I am doing well! However, the snag I've now run into is if I wanted to define the entire UDG range. The loop n that POKEs all the bytes has to run 9 times per character, plus 10 - a total of 567 times. I've found it stops with an "End of file" when n=488... possibly I'd have to RESPR some more memory doing it this way? Either way, even with this restriction I can define a block of 53 characters, and given that I could only ever get 21 on the Spectrum (or 19 on the 128K models), this is luxury by comparison. (That said, I have an example program on Spectribution about what can be done with character sets, especially if I define two at once for 192 custom characters: et voilà.)

Still, it's working - and more to the point, it's working for the purpose I need it.

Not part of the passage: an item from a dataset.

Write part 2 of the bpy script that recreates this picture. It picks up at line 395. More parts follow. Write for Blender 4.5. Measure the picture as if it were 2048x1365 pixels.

I have already awarded myself a corned beef sandwich... although that's mainly because my intended ingredients for dinner hadn't defrosted.

[TMD2003]

And just to prove that I don't give up easily:

[NormanDunbar]

It seems your images are "broken". I mean, they are showing with the "broken image" icon in the thread.

Cheers,
Norm.

[Pr0f]

The images are working for me...

[Andrew]

Images are not working for me - they are showing with the "broken image" icon in the thread.

[vanpeebles]

I have a feeling they will be http and not https, certain browsers have taken to blocking them now.

[TMD2003]

...this was mentioned on Spectrum Computing as well - the https thing, not necessarily broken images. Until that day, I had no idea that such a thing as https was ever available for us mere mortals, rather than big corporations that handle vast amounts of data. I'll make it a project for November, though I have no idea how long it'll take to sort once I've held up my end of the bargain.

The images show up fine for me, incidentally... and I'm on Opera, whatever the latest version is.